All these are noble indeed, but the man of wisdom I regards to be united in the self, and has resorted to Me alone as the Supreme Goal.

At the end of many births, the man of wisdom seeks refuge in Me alone, realizing ‘Vasudeva‘ is all. Its is indeed very difficult to find such a great soul (Mahatma).


“The Sandskrit names of the asanas are significant and illustrate the principle of evolution. Some are named after vegetation like the tree (vrksa) and the lotus (padma); some after insects like the locust (salabha) and the scorpion (vrschika); some after aquatic animals and amphibians like the fish (matsya), the tortoise (kurma), the frog (bheka or manduka), or the crocodile (nakra). There are asanas called after the birds like the cock (kukkuta), the heron (baka), the peacock (mayura) and the swan (hamsa).

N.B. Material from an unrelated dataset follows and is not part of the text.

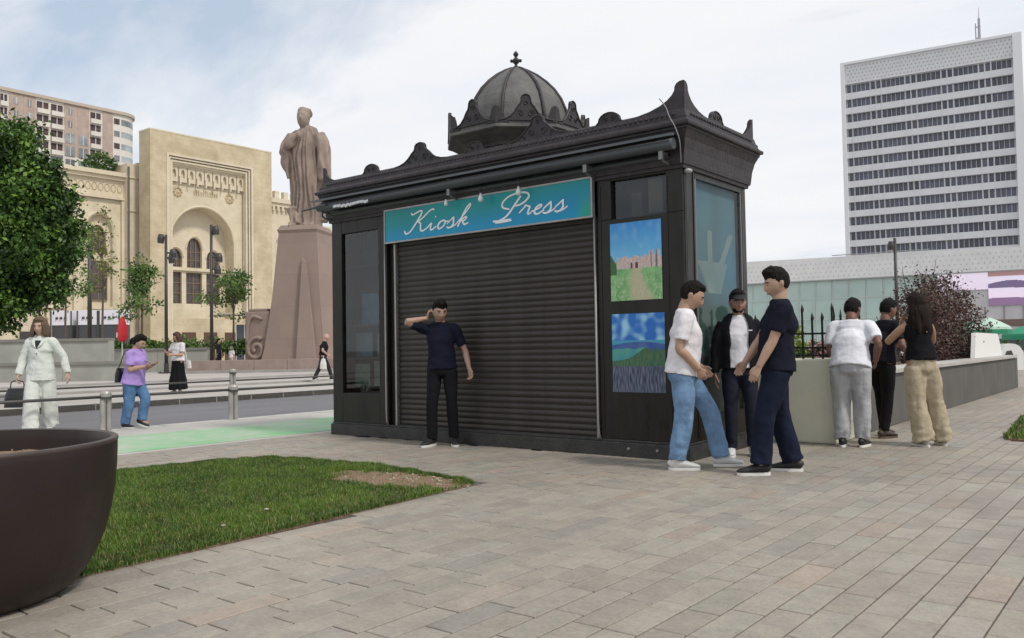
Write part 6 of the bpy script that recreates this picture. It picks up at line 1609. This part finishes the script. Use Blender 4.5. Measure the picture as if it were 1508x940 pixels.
# 10 woman in white top and long black skirt
L10 = G(262,582)
person('woman in white top and long black skirt standing between the two lamp posts', (L10.x,L10.y,.03), dirw(-.5,-1), 1.68, dict(
    fem=True, bot='skirt', hair='bob', hairc=(.10,.055,.04), w=1.1, botm=('black_skirt',(.010,.010,.012)), topm=('white_blouse',(.70,.66,.68)), wrR=(-.16,-.28,1.18), elR=(-.5,.8,-.4), wrL=(.10,-.27,1.10), elL=(.5,.8,-.4),
    head=(-10,18,0), skin=(.45,.28,.21), hem=.0, loose=1.08, shoem=('white_sneaker',(.62,.62,.61)), ankL=(.08,0), ankR=(-.10,-.05)), near=False)
q = L10+SR*.30-FW*.05
bag('small white handbag beside the woman in the black skirt', 'handbag', (.26,.12,.22), (q.x,q.y,.72), 0, mat('white_leather', (.65,.62,.58), .5), [(-.05,0,.2),(-.14,0,.45),(-.22,0,.62)])
# 11 walking man by the monument
L11 = D(476,556,29.5)
person('bald man in black tee walking past the monument', (L11.x,L11.y,.086), dirw(1,.25), 1.74, dict(
    hair='bald', ankL=(.07,-.30,.10), ankR=(-.07,.30,.12), pel=(0,0,.87), sho=(0,-.06,1.35), fpR=-25, wrL=(.22,.12,.88), wrR=(-.22,-.16,.90), head=(0,8,0), ho=(0,-.06,.15), skin=(.50,.30,.24), w=1.05,
    topm=('black_tee',(.015,.014,.016)), botm=('charcoal_trousers',(.035,.033,.036)), shoem=('black_trainer',(.015,.015,.018))), near=False)
b = MB(); q = L11+SR*.06-FW*.24; b.tube([(0,0,0),(0,0,.18),(0,0,.36)],[(.12,.05),(.11,.05),(.06,.02)],10,side=(SR.x,SR.y,0)); b.tube([(0,0,.35),(0,0,.46)],[.012,.012],6); o_ = b.build('carrier_bag', mat('white_plastic', (.68,.66,.64), .5)); o_.location = (q.x,q.y,.50); tag(o_, 'white carrier bag held by the walking bald man', 'bag')
# small figures beyond the hedge
def small(label, px, py, dist, h, rz, sp, z=.146):
    o = D(px, py, dist); sp.setdefault('w', 1.0); person(label, (o.x,o.y,z), rz, h, sp, near=False)
small('distant person in dark clothes standing just right of the second lamp post', 322, 530, 43.5, 1.7, dirw(1,-.3), dict(topm=('far_dark',(.02,.02,.025)), fem=True, hair='pony'))
small('distant person in white sitting low by the hedge right of the second lamp post', 341, 520, 41.9, 1.3, dirw(-.5,-1), dict(topm=('white_blouse',(.70,.66,.68)), botm=('pale_slacks',(.45,.42,.40)), hairc=(.16,.16,.17), hair='bob', fem=True))
small('distant person in yellow top behind the hedge, left of the red parasol', 164, 516, 46, 1.65, dirw(.2,-1), dict(topm=('yellow_top',(.50,.45,.25)), fem=True, hair='long'))
small('distant person in white shirt behind the hedge between the lamp posts', 290, 516, 52, 1.7, dirw(-.6,-1), dict(topm=('white_blouse',(.70,.66,.68))))
small('distant person in pale dress walking right of the leftmost stall', 108, 512, 50, 1.66, dirw(1,0), dict(topm=('pale_pink',(.6,.45,.45)), fem=True, hair='long'))
small('distant man in grey top passing behind the hedge left of the first lamp', 222, 516, 52, 1.75, dirw(-1,0), dict(topm=('mid_grey_top',(.18,.18,.19))))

They are also named after the quadrupeds like the dog (svana), the horse (vatayana), the camel (ustra) and the lion (simha). Creatures that crawl like the serpent (bhujanga) are not forgotten, nor is the human embryonic state (garbha-pinda) overlooked. Asanas are named after legendary heroes like Virabhadra and Hanuman, son of the wind Sages like Bharadvaja, Kapila, Vasistha and Visvamitra are remembered by having asanas named after them. Some asanas are also called after the gods of the Hindu pantheon and some recall the Avataras or incarnations of divine power. While performing the asanas the yogi’s body assumes many forms resembling a variety of creatures. His mind is trained not to despise any creature, for he knows that throughout the whole gamut of creation, from the lowliest insect to the most perfect sage, there breathes the same universal spirit, which assumes innumerable forms. He knows that the highest form is that of the formless. He finds unity in universality.”

BKS Iyengar writes this in his introduction to yoga. I think that it is a really good description of what yoga does; forcing us to become conscious of our environment, our selves, and the beings around us. Yoga means union and I think this quote explains why yoga is so universal. A lot of people view yoga as soft, but I think it can be extraordinarily scientific with proper technique.